Argonne developed the UNCD thin film production technology in 2002 with partner iplas GmbH, near Cologne, Germany. This technology won an R&D 100 Award in 2003. UNCD marked the first-ever affordable diamond film suitable for mass production of a wide range of diamond-based microelectromechanical systems, nanoelectromechanical system devices, biodevices, biosensors and microelectronic circuits. Adjustments in the original production process made UNCD cost-effective for mechanical seals.
The UNCD Mechanical Seals were jointly developed by a team from Argonne, Advanced Diamond Technologies, Inc., (ADT), Romeoville, Ill., and John Crane Inc., Morton Grove, Ill. The Argonne team included John Hryn, lead development engineer, Gregory Krumdick, engineer, Jeffrey Elam, chemist, and Joseph Libera, engineer and post-doctoral appointee. The ADT contributors included Charles West, vice president of engineering, James Netzel, director of seals engineering, and John Carlisle, chief technical officer, and Orlando Auciello, ADT technical consultant and Argonne senior physicist. The John Crane team included Douglas Volden, new products director, Joe Haas, vice president of engineering, and Rick Page, vice president of marketing.

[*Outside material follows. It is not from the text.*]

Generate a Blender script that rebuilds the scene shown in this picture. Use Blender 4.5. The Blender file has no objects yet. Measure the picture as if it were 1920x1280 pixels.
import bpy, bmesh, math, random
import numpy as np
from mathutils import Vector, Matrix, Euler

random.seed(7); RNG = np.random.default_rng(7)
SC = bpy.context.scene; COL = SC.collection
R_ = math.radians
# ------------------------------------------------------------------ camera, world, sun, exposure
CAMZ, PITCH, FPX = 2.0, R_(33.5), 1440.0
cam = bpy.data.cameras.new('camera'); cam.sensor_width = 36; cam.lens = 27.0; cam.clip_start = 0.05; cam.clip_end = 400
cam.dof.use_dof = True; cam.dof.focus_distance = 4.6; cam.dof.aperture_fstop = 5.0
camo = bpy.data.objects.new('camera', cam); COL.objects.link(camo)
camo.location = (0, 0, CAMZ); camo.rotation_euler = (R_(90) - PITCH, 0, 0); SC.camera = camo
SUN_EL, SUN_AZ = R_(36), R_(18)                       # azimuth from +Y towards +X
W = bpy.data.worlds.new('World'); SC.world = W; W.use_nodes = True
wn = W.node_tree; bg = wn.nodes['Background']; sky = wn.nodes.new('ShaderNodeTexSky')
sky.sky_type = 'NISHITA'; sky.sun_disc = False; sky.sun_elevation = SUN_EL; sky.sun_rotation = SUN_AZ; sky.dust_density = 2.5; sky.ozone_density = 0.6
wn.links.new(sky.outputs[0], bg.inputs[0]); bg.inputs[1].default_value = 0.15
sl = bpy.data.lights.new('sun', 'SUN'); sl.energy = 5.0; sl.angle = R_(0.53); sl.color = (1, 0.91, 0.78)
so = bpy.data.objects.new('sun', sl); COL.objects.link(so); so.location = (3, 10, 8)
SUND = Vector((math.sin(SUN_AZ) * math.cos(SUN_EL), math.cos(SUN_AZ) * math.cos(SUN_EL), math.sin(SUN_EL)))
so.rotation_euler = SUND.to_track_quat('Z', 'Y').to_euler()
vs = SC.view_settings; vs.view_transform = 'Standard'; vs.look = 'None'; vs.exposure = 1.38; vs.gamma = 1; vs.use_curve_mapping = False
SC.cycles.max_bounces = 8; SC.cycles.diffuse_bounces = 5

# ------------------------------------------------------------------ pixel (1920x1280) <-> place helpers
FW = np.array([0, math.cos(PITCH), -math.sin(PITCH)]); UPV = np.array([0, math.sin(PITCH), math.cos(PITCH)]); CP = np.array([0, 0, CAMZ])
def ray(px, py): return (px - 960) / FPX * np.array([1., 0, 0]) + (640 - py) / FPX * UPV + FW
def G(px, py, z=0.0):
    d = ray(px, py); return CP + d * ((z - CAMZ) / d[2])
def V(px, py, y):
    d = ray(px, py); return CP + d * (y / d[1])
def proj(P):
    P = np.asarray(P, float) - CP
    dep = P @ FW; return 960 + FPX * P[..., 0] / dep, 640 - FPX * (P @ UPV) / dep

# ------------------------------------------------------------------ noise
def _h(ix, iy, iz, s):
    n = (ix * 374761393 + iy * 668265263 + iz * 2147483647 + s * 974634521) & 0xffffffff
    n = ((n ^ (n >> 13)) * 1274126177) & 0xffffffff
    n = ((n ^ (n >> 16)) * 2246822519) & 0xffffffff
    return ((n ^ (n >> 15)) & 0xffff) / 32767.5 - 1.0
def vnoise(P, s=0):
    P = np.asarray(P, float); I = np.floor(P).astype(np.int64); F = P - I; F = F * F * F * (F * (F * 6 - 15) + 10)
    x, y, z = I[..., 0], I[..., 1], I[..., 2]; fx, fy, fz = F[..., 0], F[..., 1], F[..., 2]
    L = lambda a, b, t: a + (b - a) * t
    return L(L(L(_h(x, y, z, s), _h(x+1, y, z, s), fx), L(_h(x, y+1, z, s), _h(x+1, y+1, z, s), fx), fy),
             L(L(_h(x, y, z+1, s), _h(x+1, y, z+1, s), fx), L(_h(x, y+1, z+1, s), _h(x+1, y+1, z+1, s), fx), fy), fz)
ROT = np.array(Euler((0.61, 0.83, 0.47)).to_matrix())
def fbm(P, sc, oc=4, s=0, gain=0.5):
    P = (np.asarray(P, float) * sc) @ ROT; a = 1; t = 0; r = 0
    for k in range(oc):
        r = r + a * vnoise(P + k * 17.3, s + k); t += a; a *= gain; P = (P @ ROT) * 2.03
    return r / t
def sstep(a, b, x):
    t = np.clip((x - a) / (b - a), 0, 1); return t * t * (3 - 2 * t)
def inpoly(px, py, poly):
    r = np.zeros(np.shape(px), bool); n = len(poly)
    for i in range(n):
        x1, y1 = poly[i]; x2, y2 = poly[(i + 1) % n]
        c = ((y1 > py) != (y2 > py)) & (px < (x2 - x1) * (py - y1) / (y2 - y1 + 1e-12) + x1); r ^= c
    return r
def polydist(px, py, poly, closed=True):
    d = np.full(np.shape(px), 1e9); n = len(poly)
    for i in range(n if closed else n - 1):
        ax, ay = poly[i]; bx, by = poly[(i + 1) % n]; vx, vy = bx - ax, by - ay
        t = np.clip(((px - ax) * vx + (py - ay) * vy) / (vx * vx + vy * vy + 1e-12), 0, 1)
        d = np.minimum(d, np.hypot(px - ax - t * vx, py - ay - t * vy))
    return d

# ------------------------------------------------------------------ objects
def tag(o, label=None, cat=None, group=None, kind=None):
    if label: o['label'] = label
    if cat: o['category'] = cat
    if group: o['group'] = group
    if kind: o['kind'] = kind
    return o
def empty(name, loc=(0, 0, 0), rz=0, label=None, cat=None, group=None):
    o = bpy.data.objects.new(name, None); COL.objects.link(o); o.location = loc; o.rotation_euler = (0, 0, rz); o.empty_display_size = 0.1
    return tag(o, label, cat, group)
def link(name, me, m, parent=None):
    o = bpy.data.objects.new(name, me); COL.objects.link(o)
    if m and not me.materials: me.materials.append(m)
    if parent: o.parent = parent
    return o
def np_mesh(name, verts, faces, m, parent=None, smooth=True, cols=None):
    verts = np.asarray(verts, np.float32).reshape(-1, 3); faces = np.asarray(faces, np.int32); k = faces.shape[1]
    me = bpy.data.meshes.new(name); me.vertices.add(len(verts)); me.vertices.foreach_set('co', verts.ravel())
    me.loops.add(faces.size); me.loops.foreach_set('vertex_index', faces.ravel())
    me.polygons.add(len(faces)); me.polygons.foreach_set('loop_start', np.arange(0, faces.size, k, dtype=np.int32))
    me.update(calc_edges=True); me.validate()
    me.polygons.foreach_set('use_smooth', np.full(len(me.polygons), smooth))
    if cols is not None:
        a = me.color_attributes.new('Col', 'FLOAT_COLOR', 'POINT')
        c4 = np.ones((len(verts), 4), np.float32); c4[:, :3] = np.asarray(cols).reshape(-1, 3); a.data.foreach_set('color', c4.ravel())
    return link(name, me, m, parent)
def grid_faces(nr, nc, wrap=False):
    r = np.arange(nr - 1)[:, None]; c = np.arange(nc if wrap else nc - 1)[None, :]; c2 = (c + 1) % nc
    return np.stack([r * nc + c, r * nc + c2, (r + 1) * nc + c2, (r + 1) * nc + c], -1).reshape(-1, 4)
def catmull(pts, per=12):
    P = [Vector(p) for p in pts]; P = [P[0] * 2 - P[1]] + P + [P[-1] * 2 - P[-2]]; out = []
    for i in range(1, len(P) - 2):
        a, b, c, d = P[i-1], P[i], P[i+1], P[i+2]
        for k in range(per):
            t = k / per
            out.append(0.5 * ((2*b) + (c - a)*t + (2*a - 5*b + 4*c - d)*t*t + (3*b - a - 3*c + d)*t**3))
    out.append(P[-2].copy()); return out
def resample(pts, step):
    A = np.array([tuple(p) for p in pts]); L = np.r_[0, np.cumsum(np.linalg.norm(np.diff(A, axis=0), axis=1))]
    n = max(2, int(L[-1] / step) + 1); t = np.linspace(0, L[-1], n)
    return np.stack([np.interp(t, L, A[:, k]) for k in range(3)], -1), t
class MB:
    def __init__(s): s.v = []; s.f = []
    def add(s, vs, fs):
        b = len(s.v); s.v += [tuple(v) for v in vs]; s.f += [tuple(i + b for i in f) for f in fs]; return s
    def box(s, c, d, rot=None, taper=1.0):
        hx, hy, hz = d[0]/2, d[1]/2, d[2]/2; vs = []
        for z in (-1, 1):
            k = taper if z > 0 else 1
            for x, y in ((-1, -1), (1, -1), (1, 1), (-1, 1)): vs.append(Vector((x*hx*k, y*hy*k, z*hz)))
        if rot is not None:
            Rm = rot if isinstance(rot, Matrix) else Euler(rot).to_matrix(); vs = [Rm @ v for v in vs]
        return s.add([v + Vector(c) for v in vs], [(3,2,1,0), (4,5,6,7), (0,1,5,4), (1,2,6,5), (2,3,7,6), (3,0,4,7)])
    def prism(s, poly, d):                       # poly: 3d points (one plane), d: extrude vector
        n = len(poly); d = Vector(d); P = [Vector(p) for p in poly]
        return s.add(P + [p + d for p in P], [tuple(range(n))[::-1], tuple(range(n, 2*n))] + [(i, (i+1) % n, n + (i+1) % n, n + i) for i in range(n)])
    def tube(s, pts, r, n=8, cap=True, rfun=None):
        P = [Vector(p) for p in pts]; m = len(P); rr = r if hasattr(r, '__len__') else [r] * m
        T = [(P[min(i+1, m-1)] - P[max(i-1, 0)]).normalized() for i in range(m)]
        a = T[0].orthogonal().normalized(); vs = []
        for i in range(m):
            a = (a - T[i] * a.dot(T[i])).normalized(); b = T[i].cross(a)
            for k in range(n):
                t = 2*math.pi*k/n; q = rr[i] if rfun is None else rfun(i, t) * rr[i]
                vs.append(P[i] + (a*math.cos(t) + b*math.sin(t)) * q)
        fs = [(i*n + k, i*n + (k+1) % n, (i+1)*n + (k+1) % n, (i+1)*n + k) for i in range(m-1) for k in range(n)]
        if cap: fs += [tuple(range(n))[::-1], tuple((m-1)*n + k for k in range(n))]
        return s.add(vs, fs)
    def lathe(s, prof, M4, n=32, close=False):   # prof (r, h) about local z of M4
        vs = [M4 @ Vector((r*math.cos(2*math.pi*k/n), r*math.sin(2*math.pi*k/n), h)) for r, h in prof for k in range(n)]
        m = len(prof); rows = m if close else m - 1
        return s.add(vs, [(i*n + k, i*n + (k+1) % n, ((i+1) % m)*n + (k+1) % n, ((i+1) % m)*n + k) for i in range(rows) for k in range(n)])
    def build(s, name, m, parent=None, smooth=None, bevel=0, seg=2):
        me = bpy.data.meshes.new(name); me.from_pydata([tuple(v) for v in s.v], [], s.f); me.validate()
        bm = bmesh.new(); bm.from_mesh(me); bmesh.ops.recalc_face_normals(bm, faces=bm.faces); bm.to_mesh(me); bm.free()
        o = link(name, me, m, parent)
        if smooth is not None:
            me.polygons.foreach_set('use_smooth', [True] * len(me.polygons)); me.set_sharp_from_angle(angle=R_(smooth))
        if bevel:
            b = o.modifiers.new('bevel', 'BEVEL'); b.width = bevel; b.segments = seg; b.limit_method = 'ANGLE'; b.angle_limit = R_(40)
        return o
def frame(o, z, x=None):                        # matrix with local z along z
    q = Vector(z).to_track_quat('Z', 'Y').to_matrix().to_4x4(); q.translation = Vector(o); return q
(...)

The Industrial Technologies Program of the U.S. Department of Energy's Office of Energy Efficiency and Renewable Energy provided funding for the development of the UNCD Mechanical Seals. The Industrial Technologies Program works with U.S. industry to improve industrial energy efficiency and environmental performance. The program invests in high-risk, high-value R&D to reduce industrial energy use while stimulating productivity and growth.
ADT, an Argonne spin-off company, has developed a commercial manufacturing platform for making UNCD Seals in volume with exceptional reproducibility and quality. John Crane, the world's largest manufacturer of seals and associated products, performed exhaustive tests to show that the UNCD-enhanced seals significantly reduce friction, which improves their performance compared to seals made with conventional materials.